Meeting A Porn Director

My porn ownership runs to two well loved mpgs and a DVD. I haven’t managed to get past the first five minutes of the DVD, because I really like the opening scene, and it seems a shame to skip it. So I watch it, just for old time’s sake. And five minutes later, with a soggy palm and a wilted parpus, it suddenly seems more important to waddle upstairs before my flatmates wake up.
So porn is still a semi-mystery to me. I know they get up to all sorts, and I know they’re capable of enjoying it twice as fast and five times more hammery than myself. Which is why, when I was introduced to a porn director at a birthday party, my eyebrows raised, my mouth opened slightly, and my brain went absolutely dead.
All I could think was… for Christ’s sake, don’t say the obvious thing. I’ve had those kind of jobs myself…
Barman…
“I’ll come in for a free drink then, shall I? Laugh!”
Comedy Writer…
“Go on then, tell us a joke. Aggressive Laugh!”
Computer Programmer…
“Let’s have hot Viking sex! Scowl!”
So, what were the obvious things for Porn Directors? I cycled through the first few things I wanted to say, knowing that I shouldn’t say them;

  • Porn, eh? And they pay you for that, do they? Laughs!
  • Hey, porn! Porn, eh? Phwoar! PORN!
  • What’s the biggest fanny you’ve ever seen? Was it like… you know… a folding chair?
  • So, everyone’s wanking on set, right? I mean, everyone’d have to be wanking on set.
  • CAN I STAR IN EVERY FILM YOU’VE EVER MADE PLEASE
  • Why don’t you make cloud porn? I’d watch cloud porn.
  • You know those remakes? Like Ghostbreasters? Why don’t you do Boxing Helena? You could call it… er… Dirtboxing… Bellenders!
  • Hubba! Hubba! WHOOP! Gnnnrrrr. Gnnnnrrr. Snibba snibba!
  • Pornography. That’s nice. Did you nail Jesus’ palms into the cross yourself? I’m just asking. I mean he did fucking die for people like you. I just wondered if you wanted a more hands-on approach than most other people.
  • Have you seen Animal Farm?

My internal inspiration was exhausted – I glanced desperately to the buffet table.
“Nice hoummous,” I said. It was nice hoummous. I’d eaten quite a bit of it. “Do you think it’s home-made?”
Having just arrived, he looked a little helplessly at the table. “I… I’m not sure,” he replied, and I smiled. And every word tearing jigsaw pieces of my skull away, I went on – “Well, with hoummous this nice, who cares who made it?”
He moved into the kitchen to pour himself a drink. I went for a shit.

3 thoughts on “Meeting A Porn Director”

  1. will possibly be faced with a similar problem in the immediate future. Have discovered that Rebecca ‘Hannah Martin’ Ritters [former neighbours starlet] works at a waitress in a london restaurant which we, ergo, intend to frequent.

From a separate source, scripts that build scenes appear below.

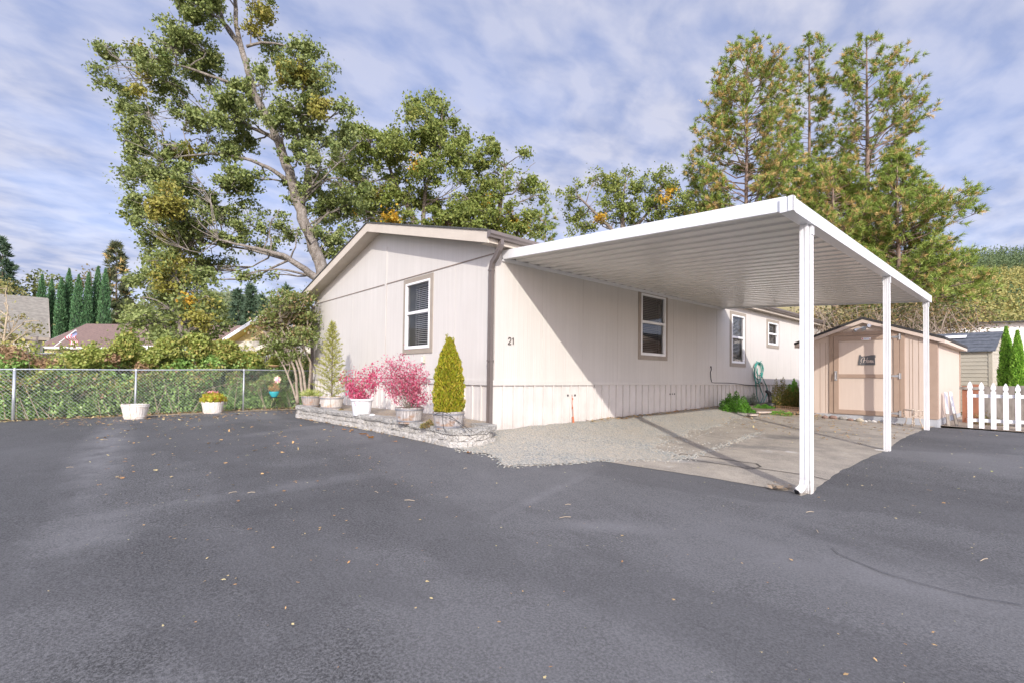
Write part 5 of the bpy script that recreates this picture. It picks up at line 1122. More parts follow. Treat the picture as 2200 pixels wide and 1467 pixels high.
L_gold = leafmat('gold_autumn_leaf', [(.60, .36, .03), (.72, .46, .05), (.50, .28, .03), (.62, .50, .10)], .5, .35)
OM = [L_oak, L_mist, L_gold, L_oak2]
D1 = 21.
def T(lst, d): return [(at(u, v, d+(o if o else 0)), w_*.72*d/F/2) for (u, v, w_, o) in lst]
gz = float(zg(-14, 12))
oak_tr = [T([(735, 830, 46, 0), (705, 640, 42, 0), (690, 570, 36, 0), (662, 500, 32, 0), (640, 440, 30, 0), (622, 375, 28, 0), (600, 310, 25, 0), (570, 245, 22, 0), (545, 205, 20, 0), (535, 160, 18, 0), (518, 100, 16, 0), (508, 60, 13, 0), (505, 0, 11, 0), (500, -60, 8, 0), (490, -130, 5, 0)], D1),
  T([(518, 100, 14, 0), (500, 80, 12, .2), (480, 50, 11, .3), (470, 0, 9, .3), (455, -70, 6, .3)], D1),
  T([(696, 612, 26, 0), (668, 590, 22, -.3), (650, 575, 18, -.5), (610, 550, 14, -.8), (565, 538, 10, -1), (515, 527, 7, -1.2), (470, 515, 5, -1.4)], D1),
  T([(600, 305, 16, 0), (575, 290, 12, .3), (540, 275, 9, .5), (500, 255, 6, .6), (440, 240, 4, .6)], D1),
  T([(620, 390, 15, 0), (585, 365, 11, -.4), (540, 345, 9, -.6), (470, 330, 7, -.8), (400, 335, 5, -.8), (350, 345, 3, -.8)], D1),
  T([(545, 205, 12, 0), (500, 180, 9, -.4), (455, 165, 8, -.6), (400, 145, 6, -.8), (330, 130, 4, -.8), (260, 130, 3, -.8)], D1),
  T([(530, 100, 9, 0), (560, 92, 7, 0), (600, 95, 5, 0), (650, 110, 3, 0)], D1),
  T([(650, 440, 16, 0), (665, 330, 11, .6), (660, 250, 8, .8), (650, 190, 5, .8)], D1)]
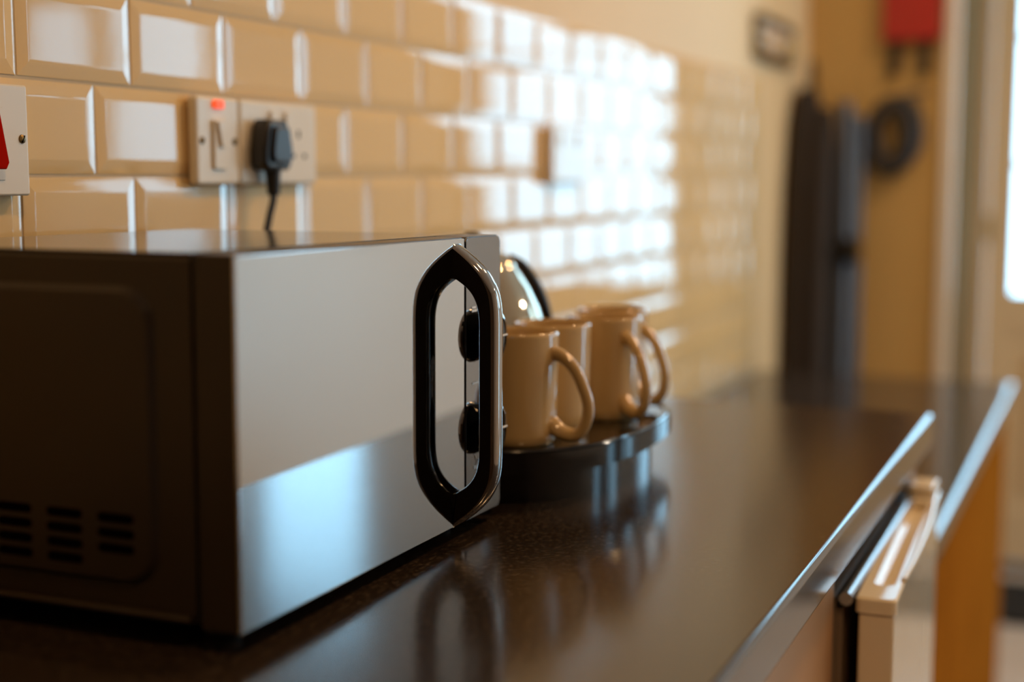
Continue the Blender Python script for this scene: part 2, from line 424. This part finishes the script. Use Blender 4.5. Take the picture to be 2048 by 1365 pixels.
# cap along the door's top with a sunken grip
capm = bmesh.new()
outer = rrect(0.0, FW, -0.0375, -0.0015, 0.006, 4); inner = rrect(0.045, FW-0.075, -0.031, -0.012, 0.008, 4)
def ringcap(bm, outer, inner, z0, z1, zi):
    vo0 = [bm.verts.new((x, y, z0)) for x, y in outer]; vo1 = [bm.verts.new((x, y, z1-0.002)) for x, y in outer]
    cx = sum(p[0] for p in outer)/len(outer); cy_ = sum(p[1] for p in outer)/len(outer)
    vo2 = [bm.verts.new((cx+(x-cx)*(1-0.004/FW*1.2), cy_+(y-cy_)*0.90, z1)) for x, y in outer]
    vi1 = [bm.verts.new((x, y, z1)) for x, y in inner]; vi0 = [bm.verts.new((x, y, zi)) for x, y in inner]
    n = len(outer)
    for a, b in ((vo0, vo1), (vo1, vo2), (vo2, vi1), (vi1, vi0)):
        for i in range(n): bm.faces.new((a[i], a[(i+1) % n], b[(i+1) % n], b[i]))
    bm.faces.new(vi0); bm.faces.new(vo0)
ringcap(capm, outer, inner, FH-0.012, FH+0.002, FH-0.008)
cp_ = obj('top_cap', capm, M['white_enamel'], fr)
gl_ = obj('grip_lip', tube(spline([(0.065, -0.0365, FH+0.003), (0.14, -0.0395, FH+0.004), (0.23, -0.0405, FH+0.004), (0.33, -0.0395, FH+0.004), (0.41, -0.0365, FH+0.003)], 6), 0.0026), M['white_enamel'], fr)
bm = bmesh.new(); box(bm, (FW-0.055, -0.018, FH+0.0025), (FW-0.004, 0.010, FH+0.016), 0.003); box(bm, (FW-0.05, 0.0, FH+0.0065), (FW-0.03, 0.05, FH+0.014), 0.002)
hc_ = obj('hinge_cover', bm, M['white_enamel'], fr)
swing = Matrix.Translation((FW-0.02, 0, 0)) @ Matrix.Rotation(R(2.0), 4, 'Z') @ Matrix.Translation((-(FW-0.02), 0, 0)) @ Matrix.Translation((0, 0.018, 0))
for q_ in (d, cp_, gl_): q_.matrix_basis = swing

TY = 0.202
tb = thing('low_worktop', 'lower dark grey worktop past the end of the brown worktop', 'worktop', (WX1+0.004, TY, 0))
TX = 3.475-(WX1+0.004)
o = obj('tabletop', slab(0, TX, 0, D-TY-0.006, 0.704, 0.74, 0.008, 'top'), M['laminate2'], tb)
obj('front_edge', slab(0, TX, 0, D-TY-0.006, 0.704, 0.74, 0.008, 'nose'), M['laminate_edge'], tb)
cb = thing('wooden_cabinet', 'orange brown wooden cabinet carrying the lower dark grey worktop', 'cabinet', (WX1+0.012, 0.215, 0))
obj('carcass', bx((0, 0.019, 0.0), (1.66, 0.54, 0.7035)), M['wood'], cb)
obj('side_panel', bx((0.0, 0.0, 0.0), (1.665, 0.018, 0.7035), 0.003), M['wood'], cb)

# ------------------------------------------------------------------ microwave
MW = 0.386; MD = 0.308
mw = thing('microwave', 'black microwave with mirrored door and chrome bow handle on the worktop', 'microwave', (0.6917, 0.469, WT+0.0031))
mw.rotation_euler = (0, R(0.45), 0)
ZB, ZT = 0.0114, 0.2387
XS = 0.3168          # door / control panel seam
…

How to coolly slip into the conversation the fact that we are aware of her Antipodean ‘celebrity’ without appearing like the world’s worst examples of ‘a bunch of shitbricks’?
    maybe she would enjoy ‘the alternative angle’ of us informing her that we used to affectionately refer to her as ‘clitty’? [her nickname within the show was ‘Button’, it was evolved {by us} to ‘Love-Button, a tiny leap of faith away from ‘clitty]
    plus on an unrelated yet related note, my ‘microsoft access breast size extrapolation programme’ [little TM as a superscript for added authenticity] informs me that, bearing in mind their rate of growth on-screen and speculating as to what they may have done over the last few years even factoring in the archetypal celebrity’s sloppy attitude towards sustenance consumption, they are now more than likely ‘absolutely enormous’.